Goal: Extract, exactly as written, each line from the start of the records below to the line containing "sc.camera = cam", both ends included; drop the pictures.

Scripts that build scenes:
************
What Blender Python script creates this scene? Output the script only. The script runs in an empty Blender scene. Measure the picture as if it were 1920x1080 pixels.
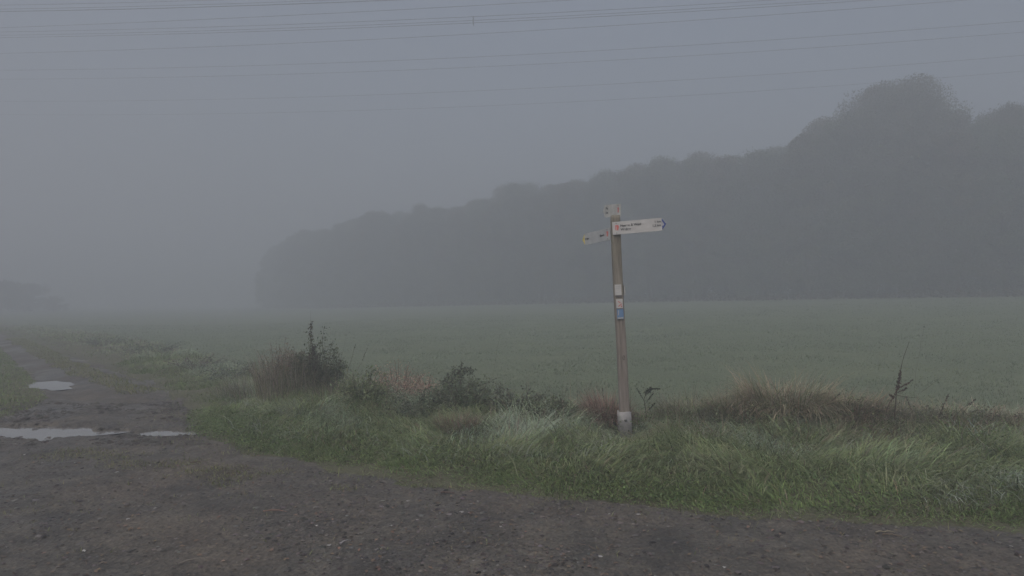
import bpy, math, random
import numpy as np
from mathutils import Vector

sc = bpy.context.scene
C = sc.collection
R = math.radians
rng = np.random.default_rng(11)
random.seed(11)

# ------------------------------------------------------------ camera
F = 1280.0 / 1920.0            # focal length in picture widths
CAM_H = 1.6
HOR = 565.0                    # horizon row in the 1920x1080 photograph
cd = bpy.data.cameras.new('camera')
cam = bpy.data.objects.new('camera', cd)
C.objects.link(cam)
cd.sensor_width = 36.0
cd.lens = 36.0 * F
cd.clip_start = 0.05
cd.clip_end = 3000.0
cam.location = (0, 0, CAM_H)
cam.rotation_euler = (R(90) + math.atan((HOR - 540) / 1280.0), 0, 0)
sc.camera = cam

# ------------------------------------------------------------ sky, sun, exposure
SUN_EL, SUN_AZ = 52.0, 205.0
w = bpy.data.worlds.new('World')
sc.world = w
w.use_nodes = True
nt = w.node_tree
nt.nodes.clear()
sky = nt.nodes.new('ShaderNodeTexSky')
sky.sky_type = 'NISHITA'
sky.sun_disc = False
sky.sun_elevation = R(SUN_EL)
sky.sun_rotation = R(SUN_AZ)
sky.air_density = 1.0
sky.dust_density = 6.0
hs = nt.nodes.new('ShaderNodeHueSaturation')
hs.inputs['Saturation'].default_value = 0.68
bg = nt.nodes.new('ShaderNodeBackground')
bg.inputs['Strength'].default_value = 0.114
wo = nt.nodes.new('ShaderNodeOutputWorld')
nt.links.new(sky.outputs[0], hs.inputs['Color'])
# an overcast sky is brighter overhead than at the horizon
tcw = nt.nodes.new('ShaderNodeTexCoord'); spw = nt.nodes.new('ShaderNodeSeparateXYZ')
mrw = nt.nodes.new('ShaderNodeMapRange'); mrw.inputs['From Min'].default_value = 0.0; mrw.inputs['From Max'].default_value = 1.0
mrw.inputs['To Min'].default_value = 0.6; mrw.inputs['To Max'].default_value = 1.7
vmw = nt.nodes.new('ShaderNodeVectorMath'); vmw.operation = 'SCALE'
nt.links.new(tcw.outputs['Generated'], spw.inputs[0]); nt.links.new(spw.outputs['Z'], mrw.inputs['Value'])
nt.links.new(hs.outputs[0], vmw.inputs[0]); nt.links.new(mrw.outputs[0], vmw.inputs['Scale'])
nt.links.new(vmw.outputs[0], bg.inputs['Color'])
nt.links.new(bg.outputs[0], wo.inputs['Surface'])

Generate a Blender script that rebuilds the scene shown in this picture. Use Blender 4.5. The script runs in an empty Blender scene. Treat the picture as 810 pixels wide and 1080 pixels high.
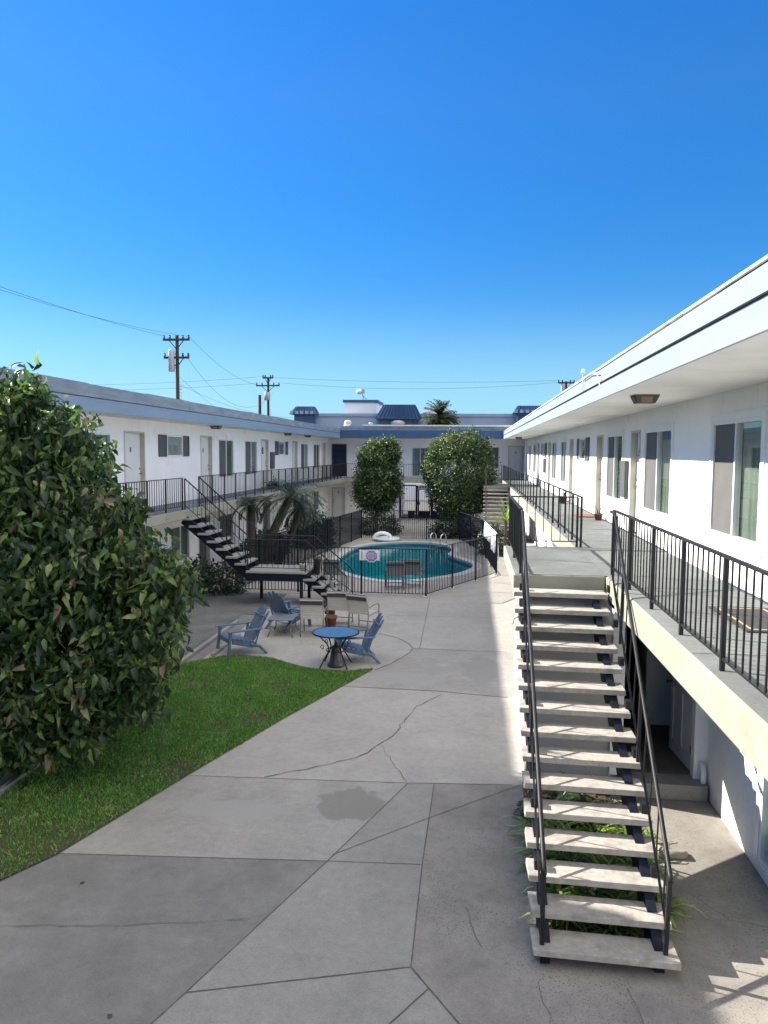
************
Task solution:
What Blender Python script creates this scene? Output the script only. The script runs in an empty Blender scene. Measure the picture as if it were 1920x1080 pixels.
import bpy, math, random
import numpy as np
from mathutils import Vector

sc = bpy.context.scene
C = sc.collection
R = math.radians
rng = np.random.default_rng(11)
random.seed(11)

# ------------------------------------------------------------ camera
F = 1280.0 / 1920.0            # focal length in picture widths
CAM_H = 1.6
HOR = 565.0                    # horizon row in the 1920x1080 photograph
cd = bpy.data.cameras.new('camera')
cam = bpy.data.objects.new('camera', cd)
C.objects.link(cam)
cd.sensor_width = 36.0
cd.lens = 36.0 * F
cd.clip_start = 0.05
cd.clip_end = 3000.0
cam.location = (0, 0, CAM_H)
cam.rotation_euler = (R(90) + math.atan((HOR - 540) / 1280.0), 0, 0)
sc.camera = cam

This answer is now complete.